In his email to Conservative activists, Mr Cameron said party members would not agree on everything and there would always be "criticism from the sidelines".

'Civic pride'

But he urged them to focus on what they had in common and on the bigger picture and said he was "proud" of the work they had done and of their "deep and lasting friendship" with him.

"Time and again, Conservative activists like you stand for duty, decency and civic pride," he said.

"That's why I am proud to lead this party. I am proud of what you do. And I would never have around me those who sneered or thought otherwise."

The PM needs the support of grassroots activists to help him campaign for an outright majority at the next general election.

But there is anger among some at his stance on gay marriage and Europe, with reports of defections to the UK Independence Party.
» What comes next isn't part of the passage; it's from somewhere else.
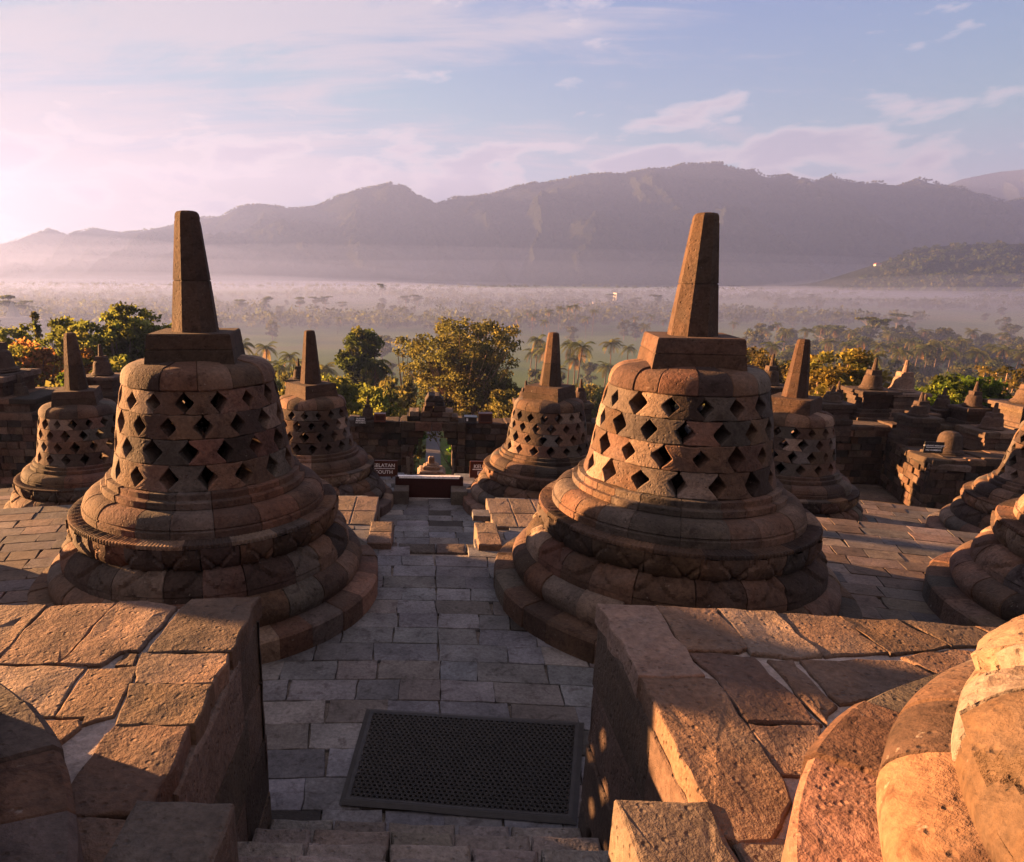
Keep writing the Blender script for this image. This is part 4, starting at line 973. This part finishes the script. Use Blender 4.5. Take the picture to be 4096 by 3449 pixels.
UMB=[(-146.6,560,14.4),(-129.5,580,13.9),(-105.8,600,15.0),(-98.2,640,14.4),(-90.7,650,12.8),(-69.2,600,8.8),(-5.6,700,15.2),(-17.4,690,12.6),(-280.6,470,19.5),(-275.8,480,15.3),(-65.6,1100,19.),(153.2,560,10.8),(207.4,700,13.8),(235.1,720,14.3),(209.6,800,14.6),(169.2,300,14.7),(195.5,310,15.3),(278.1,420,13.3),(483.8,900,13.9)]
for i,(x,y,h) in enumerate(UMB): far_tree(UV[i%3],15.,x,y,max(h,11)+1,'flat crowned tree spreading in layers in the hazy valley','flat crowned trees in the valley',i*1.7,'umbrella_tree')
FT=[tree_meshes(12.,9.,G_DK+G_OL[:3],44,46,.5,1.3,random.Random(s),base=.2) for s in (21,22,23,24)]
def clear(x,y): return abs(x-1.9-(y-110)*.012)<9
R=random.Random(77); n=0
while n<150:
    y=150*math.exp(R.random()*1.75); a=R.uniform(-.66,.9); x=a*y
    if clear(x,y) and y<260: continue
    if y<230 and -.3<a<.42 and R.random()<.85: continue
    if 230<y<420 and noise.noise(Vector((x*.008,y*.008,3.)))>.05: continue
    far_tree(FT[n%4],12.,x,y,R.uniform(6,11),'hazy rounded tree in the misty valley','rounded trees in the valley',R.uniform(0,6),'broadleaf_tree',R.uniform(.8,1.2)); n+=1
n=0
while n<110:
    y=R.uniform(125,330); a=R.uniform(.46,.98); x=a*y
    far_tree(FT[n%4],12.,x,y,R.uniform(8,13.5),'rounded tree filling the palm grove beyond the right parapet','rounded trees in the right grove',R.uniform(0,6),'broadleaf_tree',R.uniform(.8,1.2)); n+=1
n=0
while n<26:
    y=R.uniform(95,150); a=R.uniform(-.62,-.1); x=a*y
    far_tree(FT[n%4],12.,x,y,R.uniform(8,13.),'rounded tree behind the front row of trees on the left','rounded trees behind the left trees',R.uniform(0,6),'broadleaf_tree',R.uniform(.7,1.1)); n+=1
n=0
while n<46:
    y=R.uniform(98,185); a=R.uniform(-.42,.5); x=a*y
    if clear(x,y) or (.2<a<.3 and y>120) or abs(x-5)<7 and y<110: continue
    far_tree(FT[n%4],12.,x,y,R.uniform(6,11.5),'olive green tree in the belt behind the gate wall','trees in the belt behind the gate wall',R.uniform(0,6),'broadleaf_tree',R.uniform(.7,1.15)); n+=1
# far-off wood that reads as one mass
k=5200; yy=420*np.exp(NR.random(k)*1.75); aa=NR.uniform(-.75,.95,k); xx=aa*yy
keep=np.array([noise.noise(Vector((x*.004,y*.004,9.)))>-.12 for x,y in zip(xx,yy)]); xx,yy=xx[keep],yy[keep]; k=len(xx)
hh=NR.uniform(6,13,k); cl=np.stack([xx,yy,-30+hh*.55],1)
C,U,V,t=leaves(cl,30,np.maximum(hh*.52,3.),1.6,[(.04,.048,.022),(.05,.056,.024),(.034,.044,.02)]); 
f=NR.random((k,3)); o=link('forest',quadmesh('forest',C,U*1.,V*1.,t,M_LEAF)); tag(o,None,None,None,'stuff')
hv=np.array([v.co[:] for v in HILLOB.data.vertices]); hv=hv[(hv[:,2]>-27)&(hv[:,1]<1705)]; k=2600
cl=hv[NR.integers(0,len(hv),k)]+NR.normal(0,6,(k,3))*np.array([1,1,.0]); hh=NR.uniform(4,9,k); cl[:,2]+=hh*.3
C,U,V,t=leaves(cl,9,hh*.7,4.2,G_DK); tag(link('hill_forest',quadmesh('hill_forest',C,U,V,t,M_LEAF)),None,None,None,'stuff')
# tree tufts along the mountain crest
k=1500; aa=NR.uniform(-.62,.85,k); cr=np.array([2.9+3600*interp(RIDGE,a) for a in aa]); g=np.array([max(0,noise.noise(Vector((a*38.,2.,0)))+.35) for a in aa])
hh=NR.uniform(6,19,k)*g; cl=np.stack([aa*3600,np.full(k,3590.)+NR.uniform(-25,5,k),cr+hh*.5-3],1)
C,U,V,t=leaves(cl,6,np.maximum(hh*.4,1.5),6.,G_DK); tag(link('crest_trees',quadmesh('crest_trees',C,U,V,t,M_LEAF)),None,None,None,'stuff')

# ------------------------------------------------------------------ buildings in the valley
def house(label,x,y,w,d,h,tiers=None,name='house',roof=True,z=None):
    r=thing(name,label,'building',(x,y,zg(x,y) if z is None else z))
    mb=MB(); pbox(mb,-w/2,w/2,-d/2,d/2,0,h); mb.build('wall',M_PLASTER,r)
    if roof:
        mb=MB(); b=len(mb.v); e=.6
        for p in ((-w/2-e,-d/2-e,h),(w/2+e,-d/2-e,h),(w/2+e,d/2+e,h),(-w/2-e,d/2+e,h),(-w/4,0,h+d*.35),(w/4,0,h+d*.35)): mb.v.append(p)
        for f in ((0,1,5,4),(2,3,4,5),(1,2,5),(3,0,4),(3,2,1,0)): mb.face([b+i for i in f],(1,1,1))
        mb.build('roof',M_TILE,r)
    return r
r=house('pale tiered tower with pointed roof fading in the mist at the left edge',-249.,420.,26,20,4.6,roof=False,name='tiered_tower')
mb=MB()
for z0,z1,w in ((4.6,5.,14.),(5.,6.6,10.),(6.6,7.,8.2)): pbox(mb,-w,w,-w*.7,w*.7,z0,z1)
mb.build('storey',M_PLASTER,r); mb=MB(); frustum(mb,4,7.,16.,4.6,.5,PI/4,(1,1,1),.1); mb.build('spire',M_PLASTER,r)
house('white building with a raised block in the mist, centre right',206.,800.,34,14,5.,roof=False,name='white_building')
mb=MB(); pbox(mb,8,15,-7,7,5.,15.); link('tower_block',mb.mesh('tower_block',M_PLASTER),bpy.data.objects['white_building'])
house('low white house in the mist left of the large right pinnacle',165.,760.,16,9,4.)
house('red roofed house left of the large right pinnacle',128.,330.,9,7,3.4)
house('red roofed house close to the left edge of the large right pinnacle',137.,318.,8,7,3.2)
house('tiny bright house high on the forested hill at the right',968.,1560.,12,8,4.,z=27.)

# ------------------------------------------------------------------ air
def volume(name,dens,col,g):
    m=bpy.data.materials.new(name); nt,N,L=nodes(m); out=nd(N,'ShaderNodeOutputMaterial'); v=nd(N,'ShaderNodeVolumePrincipled')
    v.inputs['Color'].default_value=(*col,1); v.inputs['Density'].default_value=dens; v.inputs['Anisotropy'].default_value=g; L.new(v.outputs[0],out.inputs['Volume']); return m
mb=MB(); pbox(mb,-3300,5600,-2900,5600,ZG-2,720); o=mb.build('haze',volume('haze_air',HAZE_D,HAZE_C,HAZE_G)); tag(o,None,None,None,'stuff')
def mist(x,y,z,rx,ry,rz,d):
    mb=MB(); blob(mb,(0,0,0),(1,1,1),(1,1,1),36,18)
    o=mb.build('mist_bank',volume('mist_air',d,MIST_N if y<1000 else MIST_C,HAZE_G),None,True); o.location=(x,y,z); o.scale=(rx,ry,rz); return tag(o,None,None,None,'stuff')
for a in MISTS: mist(*a)

# ------------------------------------------------------------------ sky, sun, camera
w=bpy.data.worlds.new('World'); sc.world=w; w.use_nodes=True; nt=w.node_tree; N,L=nt.nodes,nt.links; N.clear()
out=nd(N,'ShaderNodeOutputWorld'); bg=nd(N,'ShaderNodeBackground',i_1=SKY_S); L.new(bg.outputs[0],out.inputs[0])
sky=nd(N,'ShaderNodeTexSky',sky_type='NISHITA',sun_disc=False,sun_elevation=math.radians(SUN_EL),sun_rotation=math.radians(-(90-SUN_AZ)),altitude=300.,air_density=1.,dust_density=.6,ozone_density=2.5)
tc=nd(N,'ShaderNodeTexCoord').outputs['Generated']
sx=nd(N,'ShaderNodeSeparateXYZ'); L.new(tc,sx.inputs[0]); X,Yc,Zc=sx.outputs
# cirrus sheet: directions projected on a flat layer overhead
zz=math_(N,L,'ADD',math_(N,L,'MAXIMUM',Zc,0.),.16)
cb=nd(N,'ShaderNodeCombineXYZ'); L.new(math_(N,L,'DIVIDE',X,zz),cb.inputs[0]); L.new(math_(N,L,'DIVIDE',Yc,zz),cb.inputs[1])
mpn=nd(N,'ShaderNodeMapping'); mpn.inputs['Rotation'].default_value=(0,0,.5); mpn.inputs['Scale'].default_value=(.55,1.5,1); mpn.inputs['Location'].default_value=(3.1,1.7,0); L.new(cb.outputs[0],mpn.inputs[0])
c1=nd(N,'ShaderNodeTexNoise',i_Scale=.75,i_Detail=9.,i_Roughness=.56,i_Distortion=.9); L.new(mpn.outputs[0],c1.inputs[0])
c2=nd(N,'ShaderNodeTexNoise',i_Scale=2.6,i_Detail=8.,i_Roughness=.62,i_Distortion=1.4); L.new(mpn.outputs[0],c2.inputs[0])
sd=(-math.cos(math.radians(SUN_AZ)),math.sin(math.radians(SUN_AZ)))
dt=math_(N,L,'ADD',math_(N,L,'MULTIPLY',X,sd[0]),math_(N,L,'MULTIPLY',Yc,sd[1]))     # 1 towards the sun
hi=nd(N,'ShaderNodeMapRange',i_1=0.,i_2=.5,i_3=0.,i_4=-.27); L.new(Zc,hi.inputs[0])
cov=math_(N,L,'ADD',math_(N,L,'ADD',math_(N,L,'MULTIPLY',c1.outputs[0],1.),math_(N,L,'MULTIPLY',c2.outputs[0],.42)),math_(N,L,'ADD',math_(N,L,'MULTIPLY',dt,.29),hi.outputs[0]))
rc=ramp(N,[(.63,0.),(.83,1.)]); rc.color_ramp.interpolation='EASE'; L.new(cov,rc.inputs[0])
glow=ramp(N,[(0.,CL_FAR),(.55,CL_MID),(1.,CL_SUN)]); L.new(math_(N,L,'MULTIPLY_ADD',dt,.5),glow.inputs[0]); 
glow.inputs[0].links[0].from_node.inputs[2].default_value=.5
base=mixc(N,L,1.,mixc(N,L,1.,sky.outputs[0],SKY_T,'MULTIPLY'),(1.45,1.55,2.1),'DARKEN')
c=mixc(N,L,math_(N,L,'MULTIPLY',rc.outputs[0],.92),base,glow.outputs[0])
# unseen clouds added overhead and behind the camera as warm fill for shaded stone
bk=nd(N,'ShaderNodeMapRange',i_1=.25,i_2=-.25,i_3=0.,i_4=1.); L.new(Yc,bk.inputs[0])
ov=nd(N,'ShaderNodeMapRange',i_1=.58,i_2=.8,i_3=0.,i_4=.8); L.new(Zc,ov.inputs[0])
bc=ramp(N,[(.34,.25),(.62,1.)]); L.new(c2.outputs[0],bc.inputs[0])
c=mixc(N,L,math_(N,L,'MULTIPLY',math_(N,L,'MAXIMUM',bk.outputs[0],ov.outputs[0]),bc.outputs[0]),c,CL_FILL)
# low heaped clouds over the mountains
at2=nd(N,'ShaderNodeMath',operation='ARCTAN2'); L.new(X,at2.inputs[0]); L.new(Yc,at2.inputs[1])
cb2=nd(N,'ShaderNodeCombineXYZ'); L.new(math_(N,L,'MULTIPLY',at2.outputs[0],4.),cb2.inputs[0]); L.new(math_(N,L,'MULTIPLY',Zc,11.),cb2.inputs[1]); cb2.inputs[2].default_value=4.3
c3=nd(N,'ShaderNodeTexNoise',i_Scale=2.1,i_Detail=9.,i_Roughness=.52,i_Distortion=.25); L.new(cb2.outputs[0],c3.inputs[0])
el=ramp(N,[(0.,.18),(.15,.18),(.185,.07),(.22,0.)]); L.new(Zc,el.inputs[0])
cu=math_(N,L,'ADD',math_(N,L,'ADD',c3.outputs[0],el.outputs[0]),math_(N,L,'MULTIPLY',X,.06)); ru=ramp(N,[(.63,0.),(.71,1.)]); L.new(cu,ru.inputs[0])
sh=ramp(N,[(.65,CU_LIT),(.78,CU_SHADE)]); L.new(cu,sh.inputs[0])
c=mixc(N,L,math_(N,L,'MULTIPLY',ru.outputs[0],.85),c,mixc(N,L,.7,glow.outputs[0],sh.outputs[0]))
L.new(c,bg.inputs[0])
d=bpy.data.lights.new('sun','SUN'); d.energy=SUN_S; d.color=SUN_C; d.angle=math.radians(.6); o=bpy.data.objects.new('sun',d); COL.objects.link(o)
e,a=math.radians(SUN_EL),math.radians(SUN_AZ); v=Vector((-math.cos(e)*math.cos(a),math.cos(e)*math.sin(a),math.sin(e))); o.rotation_euler=v.to_track_quat('Z','Y').to_euler(); o.location=v*50
cam=bpy.data.cameras.new('camera'); co=bpy.data.objects.new('camera',cam); COL.objects.link(co); sc.camera=co
cam.sensor_fit='HORIZONTAL'; cam.sensor_width=36; cam.lens=36*1405.6288/2095; cam.shift_x=(1047.5-823.05)/2095; cam.shift_y=(961.72-882.)/2095
cam.clip_start=.05; cam.clip_end=40000
PIT,ROLL,YAW=.276642,.0060738,-.0282638
co.matrix_world=Matrix.Translation((-.1593,0,2.8875))@Matrix.Rotation(-YAW,4,'Z')@Matrix.Rotation(PI/2-PIT,4,'X')@Matrix.Rotation(ROLL,4,'Z')
sc.render.engine='CYCLES'; sc.cycles.use_denoising=True
try: sc.cycles.denoiser='OPENIMAGEDENOISE'
except Exception: pass
sc.cycles.max_bounces=6; sc.cycles.diffuse_bounces=3; sc.cycles.transmission_bounces=3; sc.cycles.volume_bounces=0; sc.cycles.sample_clamp_indirect=6.; sc.cycles.caustics_reflective=False; sc.cycles.caustics_refractive=False
vs=sc.view_settings; vs.view_transform='Standard'; vs.look='None'; vs.exposure=EXPO; vs.gamma=1.; vs.use_curve_mapping=False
Tory MP Brian Binley, who has led calls for an investigation into Lord Feldman's alleged comments, said the prime minister had "done a few things that the party in the country overall didn't want him to do".

He added: "He may believe in them but we are talking about the gap between himself and the party.

"I think it is a growing gap, I think it can be put right and I think David Cameron is listening as proved by the fact that actions are now being taken."

The government wants gay couples to be able to marry in England and Wales as soon as next summer.

'Legal recognition'

MPs will vote later on an amendment to the Bill, put forward by the Humanist Association, to allow officially recognised groups, such as charities or voluntary organisations, to officiate at marriage ceremonies.

At the moment, anyone taking part in a humanist ceremony must still have their marriage made legal through a register office. Humanist ceremonies have been a fully legal form of marriage in Scotland since 2005.

Andrew Copson, chief executive of the British Humanist Association, said: "The amendment does not open up legal recognition for any new weddings other than humanist ones.

"Humanist weddings are popular and meaningful and legal recognition for them would be fair, timely, and not at all controversial."

But Conservative MP Sir Tony Baldry said the plan was "not a particularly sensible amendment, whichever side of the argument you're on".

MPs supporting the amendment do not expect to win and the BBC's Norman Smith said that while ministers were prepared to listen, they did not think the bill was the "right vehicle" to make such a change.

MPs will also debate related issues, such as the definition of non-religious marriage, proposals for "civil unions" between gay and heterosexual couples and changes to the benefits system arising from the legalisation of gay marriage.